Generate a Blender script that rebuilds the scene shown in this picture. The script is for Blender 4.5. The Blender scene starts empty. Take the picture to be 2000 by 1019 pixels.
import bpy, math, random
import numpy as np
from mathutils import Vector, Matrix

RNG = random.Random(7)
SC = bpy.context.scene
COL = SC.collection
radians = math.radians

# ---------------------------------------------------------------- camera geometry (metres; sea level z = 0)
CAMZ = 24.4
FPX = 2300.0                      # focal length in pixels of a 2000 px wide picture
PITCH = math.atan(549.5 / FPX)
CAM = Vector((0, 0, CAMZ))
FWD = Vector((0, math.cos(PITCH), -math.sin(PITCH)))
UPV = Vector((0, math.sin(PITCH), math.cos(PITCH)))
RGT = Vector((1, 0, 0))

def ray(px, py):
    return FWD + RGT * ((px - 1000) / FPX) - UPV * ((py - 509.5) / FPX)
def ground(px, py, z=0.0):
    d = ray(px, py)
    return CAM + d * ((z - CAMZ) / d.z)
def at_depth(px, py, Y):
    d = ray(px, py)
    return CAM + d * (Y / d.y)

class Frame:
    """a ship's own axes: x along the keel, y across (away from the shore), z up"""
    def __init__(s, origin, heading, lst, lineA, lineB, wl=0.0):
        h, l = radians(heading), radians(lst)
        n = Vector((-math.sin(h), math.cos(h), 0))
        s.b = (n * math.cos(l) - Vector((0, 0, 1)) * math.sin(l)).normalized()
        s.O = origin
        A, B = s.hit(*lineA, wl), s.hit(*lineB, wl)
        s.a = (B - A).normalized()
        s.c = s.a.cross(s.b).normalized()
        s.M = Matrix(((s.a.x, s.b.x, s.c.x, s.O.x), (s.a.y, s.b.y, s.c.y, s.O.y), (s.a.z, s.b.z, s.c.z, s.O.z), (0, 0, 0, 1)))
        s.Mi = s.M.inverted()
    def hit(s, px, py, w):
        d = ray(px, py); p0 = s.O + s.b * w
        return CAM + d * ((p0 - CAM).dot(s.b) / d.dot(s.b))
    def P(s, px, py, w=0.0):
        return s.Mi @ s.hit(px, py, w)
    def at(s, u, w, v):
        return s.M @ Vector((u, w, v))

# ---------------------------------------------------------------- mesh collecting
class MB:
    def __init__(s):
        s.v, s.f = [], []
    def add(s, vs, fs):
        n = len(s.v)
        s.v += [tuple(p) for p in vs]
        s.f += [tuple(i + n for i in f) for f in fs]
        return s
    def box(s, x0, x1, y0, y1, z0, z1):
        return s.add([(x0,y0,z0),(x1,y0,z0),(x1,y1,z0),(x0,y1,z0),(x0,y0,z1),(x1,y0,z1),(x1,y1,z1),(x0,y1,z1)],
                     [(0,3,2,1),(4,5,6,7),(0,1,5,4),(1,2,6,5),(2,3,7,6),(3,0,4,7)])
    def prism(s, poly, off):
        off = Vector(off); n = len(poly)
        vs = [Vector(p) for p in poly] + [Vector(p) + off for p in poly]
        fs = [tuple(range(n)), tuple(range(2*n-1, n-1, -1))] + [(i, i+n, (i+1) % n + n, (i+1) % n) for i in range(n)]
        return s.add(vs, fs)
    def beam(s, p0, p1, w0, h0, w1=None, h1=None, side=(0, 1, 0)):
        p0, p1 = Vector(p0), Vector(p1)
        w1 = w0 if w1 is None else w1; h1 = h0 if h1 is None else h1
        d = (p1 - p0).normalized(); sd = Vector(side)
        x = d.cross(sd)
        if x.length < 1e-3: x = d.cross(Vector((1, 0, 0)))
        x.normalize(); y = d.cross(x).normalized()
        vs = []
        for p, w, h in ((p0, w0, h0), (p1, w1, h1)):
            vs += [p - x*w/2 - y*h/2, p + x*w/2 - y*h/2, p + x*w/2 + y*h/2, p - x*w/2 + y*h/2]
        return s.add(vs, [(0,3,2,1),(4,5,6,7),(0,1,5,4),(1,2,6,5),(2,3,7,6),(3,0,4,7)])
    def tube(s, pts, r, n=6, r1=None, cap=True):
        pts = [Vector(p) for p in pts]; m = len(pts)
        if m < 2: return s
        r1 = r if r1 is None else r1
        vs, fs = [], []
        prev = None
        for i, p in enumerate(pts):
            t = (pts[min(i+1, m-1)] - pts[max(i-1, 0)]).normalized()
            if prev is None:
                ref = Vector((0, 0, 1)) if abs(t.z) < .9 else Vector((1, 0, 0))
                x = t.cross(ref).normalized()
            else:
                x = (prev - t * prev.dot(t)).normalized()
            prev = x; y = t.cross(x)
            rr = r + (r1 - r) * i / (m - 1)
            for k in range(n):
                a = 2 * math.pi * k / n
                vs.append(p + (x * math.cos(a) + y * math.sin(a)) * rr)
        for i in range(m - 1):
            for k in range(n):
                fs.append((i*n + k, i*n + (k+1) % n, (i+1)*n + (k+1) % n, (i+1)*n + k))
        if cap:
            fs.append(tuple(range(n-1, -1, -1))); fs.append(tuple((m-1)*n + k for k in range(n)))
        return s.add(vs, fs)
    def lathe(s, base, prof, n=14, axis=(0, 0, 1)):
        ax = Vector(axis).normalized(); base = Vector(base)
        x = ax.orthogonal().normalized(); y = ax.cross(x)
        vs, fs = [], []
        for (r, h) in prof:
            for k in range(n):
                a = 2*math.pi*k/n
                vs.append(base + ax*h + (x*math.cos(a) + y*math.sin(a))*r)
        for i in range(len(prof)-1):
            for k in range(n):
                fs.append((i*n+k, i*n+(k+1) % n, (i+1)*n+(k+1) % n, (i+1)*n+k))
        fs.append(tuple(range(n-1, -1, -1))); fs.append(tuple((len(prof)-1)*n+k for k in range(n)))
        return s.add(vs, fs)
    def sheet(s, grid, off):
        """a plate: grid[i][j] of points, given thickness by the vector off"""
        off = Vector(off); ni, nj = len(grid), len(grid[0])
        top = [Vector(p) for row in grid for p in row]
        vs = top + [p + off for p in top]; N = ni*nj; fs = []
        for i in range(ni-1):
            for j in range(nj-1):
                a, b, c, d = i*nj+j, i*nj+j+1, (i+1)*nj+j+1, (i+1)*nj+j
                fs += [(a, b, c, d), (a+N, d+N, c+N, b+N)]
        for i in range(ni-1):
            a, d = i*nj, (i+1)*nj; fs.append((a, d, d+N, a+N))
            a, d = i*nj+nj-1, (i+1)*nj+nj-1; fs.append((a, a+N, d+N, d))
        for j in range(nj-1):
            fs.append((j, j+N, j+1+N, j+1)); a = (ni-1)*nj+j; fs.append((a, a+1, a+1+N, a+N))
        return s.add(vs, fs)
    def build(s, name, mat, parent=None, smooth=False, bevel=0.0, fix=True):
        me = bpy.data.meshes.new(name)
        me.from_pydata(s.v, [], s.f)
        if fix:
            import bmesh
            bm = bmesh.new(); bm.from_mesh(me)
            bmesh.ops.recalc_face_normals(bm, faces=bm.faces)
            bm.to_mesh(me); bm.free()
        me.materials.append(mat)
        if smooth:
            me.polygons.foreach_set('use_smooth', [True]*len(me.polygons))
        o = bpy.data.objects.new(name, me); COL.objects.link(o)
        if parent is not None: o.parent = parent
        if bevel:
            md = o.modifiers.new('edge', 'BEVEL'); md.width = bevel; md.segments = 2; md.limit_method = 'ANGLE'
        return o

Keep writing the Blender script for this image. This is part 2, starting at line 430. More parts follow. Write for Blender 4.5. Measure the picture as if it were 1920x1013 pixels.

★ ★ ★ ★ ★ ★ ★

* Task objective: Pull out all lines containing the word "this" from the entries above.

* Reply:
Generate a Blender script that rebuilds the scene shown in this picture. The script is for Blender 4.5. The Blender scene starts empty. Take the picture to be 2000 by 1019 pixels.
Keep writing the Blender script for this image. This is part 2, starting at line 430. More parts follow. Write for Blender 4.5. Measure the picture as if it were 1920x1013 pixels.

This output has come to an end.